Par conséquent, le débat sur l’enseignement des langues nationales ne relève pas que d’enjeux linguistiques ou pédagogiques, mais aussi d’une forme d’éducation civique et culturelle, servant à terme une démocratie vivante. De la même manière qu’il s’approprie son pays en dessinant son contour, le petit enfant découvre sa nature en prononçant ses musiques. Pourquoi l’écolier suisse n’aurait-il pas du plaisir et de la fierté à pouvoir dire quelques phrases l’unissant à ses compatriotes ? Pourquoi une sensibilisation précoce ne pourrait-elle pas être considérée comme un premier voyage ludique à travers nos régions ? Ces interrogations montrent que nous sommes autant dans une problématique « d’apprentissage de la Suisse » que d’une langue quelconque. Sans surprise, cette dimension existentielle est occultée par les adversaires du français précoce. Ainsi, dans l’édition de 24 Heures du 21 août, Verena Herzog, conseillère nationale UDC, tombe le masque. « Seule une minorité des Suisses allemands auront besoin du français dans leur vie professionnelle », affirme l’élue thurgovienne. Cette déclaration réduit une langue nationale et européenne à un pauvre utilitarisme économique. La Suisse romande n’est pas un enjeu pour le développement d’une belle carrière, donc elle n’existe pas. En s’inspirant de cette approche, il serait possible de prétendre stupidement que les dialectes alémaniques doivent être oubliés, puisqu’ils ne servent à rien à l’échelle de l’Europe ou du monde et que, de surcroît, ils ne donnent accès à aucune littérature.

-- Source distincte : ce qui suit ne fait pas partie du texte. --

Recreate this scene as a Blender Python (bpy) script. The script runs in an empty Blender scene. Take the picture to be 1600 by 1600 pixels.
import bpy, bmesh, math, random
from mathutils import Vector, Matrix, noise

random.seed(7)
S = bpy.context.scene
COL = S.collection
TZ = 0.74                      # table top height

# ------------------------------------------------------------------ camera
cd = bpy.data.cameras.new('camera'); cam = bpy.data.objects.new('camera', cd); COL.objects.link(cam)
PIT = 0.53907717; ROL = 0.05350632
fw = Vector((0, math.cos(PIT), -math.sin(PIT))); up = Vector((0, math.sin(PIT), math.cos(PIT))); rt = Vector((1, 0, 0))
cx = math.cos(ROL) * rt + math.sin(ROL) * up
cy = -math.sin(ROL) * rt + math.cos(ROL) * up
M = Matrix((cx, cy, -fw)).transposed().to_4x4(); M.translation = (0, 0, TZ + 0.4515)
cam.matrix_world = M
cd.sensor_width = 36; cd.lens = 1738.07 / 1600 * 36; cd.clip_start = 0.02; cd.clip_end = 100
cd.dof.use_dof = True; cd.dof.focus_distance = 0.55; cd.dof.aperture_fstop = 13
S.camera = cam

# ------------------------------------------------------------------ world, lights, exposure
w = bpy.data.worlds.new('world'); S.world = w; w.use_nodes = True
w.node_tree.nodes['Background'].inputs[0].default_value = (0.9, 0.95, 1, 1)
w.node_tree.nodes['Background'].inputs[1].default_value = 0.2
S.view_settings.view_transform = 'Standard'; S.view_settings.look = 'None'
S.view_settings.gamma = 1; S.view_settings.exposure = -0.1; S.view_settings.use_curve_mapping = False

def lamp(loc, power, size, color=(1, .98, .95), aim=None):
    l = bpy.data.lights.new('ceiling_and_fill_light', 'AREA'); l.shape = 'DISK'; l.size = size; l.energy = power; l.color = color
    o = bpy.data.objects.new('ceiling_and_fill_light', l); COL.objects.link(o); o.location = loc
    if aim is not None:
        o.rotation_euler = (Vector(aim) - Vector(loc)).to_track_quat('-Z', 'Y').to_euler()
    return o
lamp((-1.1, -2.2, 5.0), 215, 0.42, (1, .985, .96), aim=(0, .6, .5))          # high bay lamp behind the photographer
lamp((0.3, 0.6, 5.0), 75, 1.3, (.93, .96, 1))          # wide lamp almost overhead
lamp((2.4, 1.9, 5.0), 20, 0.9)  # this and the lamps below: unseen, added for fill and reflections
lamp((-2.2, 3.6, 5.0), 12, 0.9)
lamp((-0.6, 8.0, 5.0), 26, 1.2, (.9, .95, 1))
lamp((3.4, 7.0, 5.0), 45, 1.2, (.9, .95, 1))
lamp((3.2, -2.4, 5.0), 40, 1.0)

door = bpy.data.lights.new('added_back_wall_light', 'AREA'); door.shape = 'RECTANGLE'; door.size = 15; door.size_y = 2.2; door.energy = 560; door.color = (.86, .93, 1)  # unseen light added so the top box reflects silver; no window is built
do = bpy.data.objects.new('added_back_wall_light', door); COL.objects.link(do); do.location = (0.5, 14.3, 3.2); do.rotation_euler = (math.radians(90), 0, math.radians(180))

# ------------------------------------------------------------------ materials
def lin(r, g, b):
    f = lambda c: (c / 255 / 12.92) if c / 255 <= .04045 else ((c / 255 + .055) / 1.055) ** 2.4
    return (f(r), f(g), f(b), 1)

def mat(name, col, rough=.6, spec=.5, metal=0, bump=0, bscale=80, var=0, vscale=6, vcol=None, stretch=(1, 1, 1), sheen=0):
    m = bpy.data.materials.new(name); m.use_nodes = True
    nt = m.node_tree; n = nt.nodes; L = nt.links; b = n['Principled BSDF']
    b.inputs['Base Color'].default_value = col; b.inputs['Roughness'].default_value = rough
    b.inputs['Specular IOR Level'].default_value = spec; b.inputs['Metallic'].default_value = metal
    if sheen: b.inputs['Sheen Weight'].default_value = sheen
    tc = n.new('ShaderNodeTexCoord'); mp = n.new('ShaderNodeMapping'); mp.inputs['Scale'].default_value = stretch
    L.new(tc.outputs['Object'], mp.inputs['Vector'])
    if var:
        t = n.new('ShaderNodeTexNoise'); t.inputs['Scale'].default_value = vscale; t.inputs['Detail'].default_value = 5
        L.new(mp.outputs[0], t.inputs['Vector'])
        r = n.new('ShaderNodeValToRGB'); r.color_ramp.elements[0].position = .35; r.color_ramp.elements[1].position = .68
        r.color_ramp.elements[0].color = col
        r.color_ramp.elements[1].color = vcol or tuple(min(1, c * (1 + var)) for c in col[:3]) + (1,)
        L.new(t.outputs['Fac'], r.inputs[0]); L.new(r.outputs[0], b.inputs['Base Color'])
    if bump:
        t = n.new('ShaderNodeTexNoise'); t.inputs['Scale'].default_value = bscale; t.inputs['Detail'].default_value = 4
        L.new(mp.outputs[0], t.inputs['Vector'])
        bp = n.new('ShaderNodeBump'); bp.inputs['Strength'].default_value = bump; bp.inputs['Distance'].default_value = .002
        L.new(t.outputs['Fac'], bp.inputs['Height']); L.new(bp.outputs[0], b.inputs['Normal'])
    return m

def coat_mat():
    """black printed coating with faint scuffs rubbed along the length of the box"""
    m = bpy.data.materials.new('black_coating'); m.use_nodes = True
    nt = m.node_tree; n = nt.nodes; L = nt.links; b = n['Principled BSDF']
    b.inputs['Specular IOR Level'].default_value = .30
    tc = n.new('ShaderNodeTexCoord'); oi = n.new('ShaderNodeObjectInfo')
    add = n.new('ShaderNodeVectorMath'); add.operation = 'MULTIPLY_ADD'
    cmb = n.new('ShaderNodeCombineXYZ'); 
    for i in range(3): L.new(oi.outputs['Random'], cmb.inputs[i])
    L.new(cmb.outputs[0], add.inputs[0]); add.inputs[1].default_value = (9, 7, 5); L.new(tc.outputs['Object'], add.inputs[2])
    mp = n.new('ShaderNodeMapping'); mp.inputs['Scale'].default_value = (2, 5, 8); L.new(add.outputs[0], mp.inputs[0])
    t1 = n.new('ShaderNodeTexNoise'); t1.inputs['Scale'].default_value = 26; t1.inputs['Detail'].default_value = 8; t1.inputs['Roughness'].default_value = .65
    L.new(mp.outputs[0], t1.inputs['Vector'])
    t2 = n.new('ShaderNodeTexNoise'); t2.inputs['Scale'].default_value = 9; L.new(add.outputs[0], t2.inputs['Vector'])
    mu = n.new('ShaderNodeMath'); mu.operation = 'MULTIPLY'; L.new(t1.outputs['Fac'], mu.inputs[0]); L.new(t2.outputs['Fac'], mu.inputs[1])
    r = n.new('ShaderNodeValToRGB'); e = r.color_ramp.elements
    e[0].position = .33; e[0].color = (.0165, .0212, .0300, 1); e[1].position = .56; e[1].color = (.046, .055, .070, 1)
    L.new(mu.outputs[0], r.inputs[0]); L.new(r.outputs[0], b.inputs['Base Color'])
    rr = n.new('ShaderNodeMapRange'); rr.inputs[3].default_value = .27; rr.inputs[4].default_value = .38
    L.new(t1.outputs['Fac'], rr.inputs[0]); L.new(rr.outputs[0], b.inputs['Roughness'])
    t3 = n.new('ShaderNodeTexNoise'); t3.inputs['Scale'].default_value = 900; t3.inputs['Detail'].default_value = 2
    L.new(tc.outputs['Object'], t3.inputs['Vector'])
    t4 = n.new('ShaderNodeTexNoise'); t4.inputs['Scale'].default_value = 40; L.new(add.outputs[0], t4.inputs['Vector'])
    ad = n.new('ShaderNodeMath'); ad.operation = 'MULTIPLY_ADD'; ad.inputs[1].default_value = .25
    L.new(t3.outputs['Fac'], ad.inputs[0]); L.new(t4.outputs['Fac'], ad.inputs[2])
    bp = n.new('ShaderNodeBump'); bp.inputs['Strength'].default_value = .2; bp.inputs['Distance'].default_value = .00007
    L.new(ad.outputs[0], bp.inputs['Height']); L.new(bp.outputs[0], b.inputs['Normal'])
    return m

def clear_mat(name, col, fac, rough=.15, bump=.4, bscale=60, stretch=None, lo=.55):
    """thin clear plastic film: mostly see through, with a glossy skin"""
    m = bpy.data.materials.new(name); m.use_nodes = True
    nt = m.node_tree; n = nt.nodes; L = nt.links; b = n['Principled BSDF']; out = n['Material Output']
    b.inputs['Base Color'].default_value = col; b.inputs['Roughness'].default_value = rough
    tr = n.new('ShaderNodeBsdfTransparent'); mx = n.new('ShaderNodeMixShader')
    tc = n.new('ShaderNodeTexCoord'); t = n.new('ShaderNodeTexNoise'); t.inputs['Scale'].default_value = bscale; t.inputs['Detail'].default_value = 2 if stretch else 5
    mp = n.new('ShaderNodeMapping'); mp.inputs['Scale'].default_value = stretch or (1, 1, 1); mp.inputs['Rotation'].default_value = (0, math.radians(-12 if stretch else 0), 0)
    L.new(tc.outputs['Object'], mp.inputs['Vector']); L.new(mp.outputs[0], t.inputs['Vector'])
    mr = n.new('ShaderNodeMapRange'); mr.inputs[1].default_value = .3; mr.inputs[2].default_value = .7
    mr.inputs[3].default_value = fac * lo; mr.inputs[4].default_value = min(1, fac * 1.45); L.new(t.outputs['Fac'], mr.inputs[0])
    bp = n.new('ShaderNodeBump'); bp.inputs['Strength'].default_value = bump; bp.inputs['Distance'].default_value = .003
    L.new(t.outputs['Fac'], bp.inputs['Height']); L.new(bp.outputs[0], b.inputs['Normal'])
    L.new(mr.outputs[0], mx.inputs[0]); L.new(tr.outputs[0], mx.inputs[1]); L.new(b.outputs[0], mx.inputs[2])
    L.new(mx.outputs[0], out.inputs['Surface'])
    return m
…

Dans ce combat pour disqualifier le français, l’UDC est en première ligne. On pourrait s’étonner que ce parti aux accents identitaires fasse si peu cas de l’identité suisse, qui reste par définition multiculturelle. On méconnaîtrait ainsi sa nature, pourtant transparente. En fait, l’UDC ne doit pas être appréhendée comme un parti classique, mais bien comme un « mouvement populiste », inféodé à Christoph Blocher, qui instrumentalise les citoyens, dévoie la démocratie directe et détruit la Suisse en prétendant la sauver par un nationalisme pur et dur. Une telle croisade n’a que faire d’une minorité francophone, encore rebelle à un isolement complet. Une telle exaltation nationaliste ne peut que vouloir éradiquer la diversité, au profit d’une monoculture alpine et alémanique. Aujourd’hui, pour certains, le français ne représente plus qu’un mauvais bavardage, pratiqué par de mauvais patriotes.
Le débat sur les langues illustre la perte de ce qui fit l’attrait et le succès de la Suisse. La tolérance, la curiosité, l’ouverture aux autres, le cosmopolitisme, le mélange des courants de pensée s’effacent au profit d’un repli narcissique sur quelques fantasmes étriqués. Certes, enseigner les langues nationales en primaire exige un effort collectif, une intention politique, la conviction que l’éducation constitue un acte de civilisation, qui dépasse largement le simple investissement économique. Mais la « nation de la volonté » survivra-t-elle, si elle s’abandonne à la « volonté nationaliste » de ses populistes ? Cette question brûlante n’est plus théorique. Nous devons la trancher. Courageusement.